Nvidia delivered strong first quarter financial results on Wednesday driven by massive gains in its gaming and datacenter units.
The Santa Clara, Calif.-based company delivered a Q1 net income of $1.91 billion, or $3.03 per share. Non-GAAP earnings were $3.66 per share on revenue of $5.66 billion, up 84% from a year earlier. Wall Street was expecting to see earnings of $3.28 per share with $5.41 billion in revenue.
Nvidia said GPU business revenue was $3.45 billion, up 81% from the year ago period. Its compute and networking revenue was $2.21 billion.
Breaking down business segments, Nvidia said gaming revenue increased 106% from a year ago to $2.76 billion. The company said the increase reflects strong demand for gaming GPUs and game-console SOCs.

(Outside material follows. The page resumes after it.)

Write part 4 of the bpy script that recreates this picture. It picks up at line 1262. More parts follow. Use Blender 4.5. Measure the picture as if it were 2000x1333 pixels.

Meanwhile, Nvidia’s data center revenue increased 79% year over year $2.05 billion. Nvidia said the year-on-year revenue growth was driven primarily by its acquisition of Mellanox acquisition and the ramp of Nvidia Ampere GPU architecture products.
Revenue from Nvidia’s automotive business came to $154 million and its professional visualization segment reached $372 million, up 21%.
In terms of guidance, Nvidia expects Q2 revenue of $6.30 billion, plus or minus 2%, well above market estimates for $5.5 billion in revenue.
“Our Data Center business continues to expand, as the world’s industries take up Nvidia AI to process computer vision, conversational AI, natural language understanding and recommender systems,” said Nvidia CEO Jensen Huang. “Nvidia RTX has reinvented computer graphics and is driving upgrades across the gaming and design markets. Our partners are launching the largest-ever wave of Nvidia-powered laptops. Across industries, the adoption of Nvidia computing platforms is accelerating.”
Shares of Nvidia were down slightly in after market trading.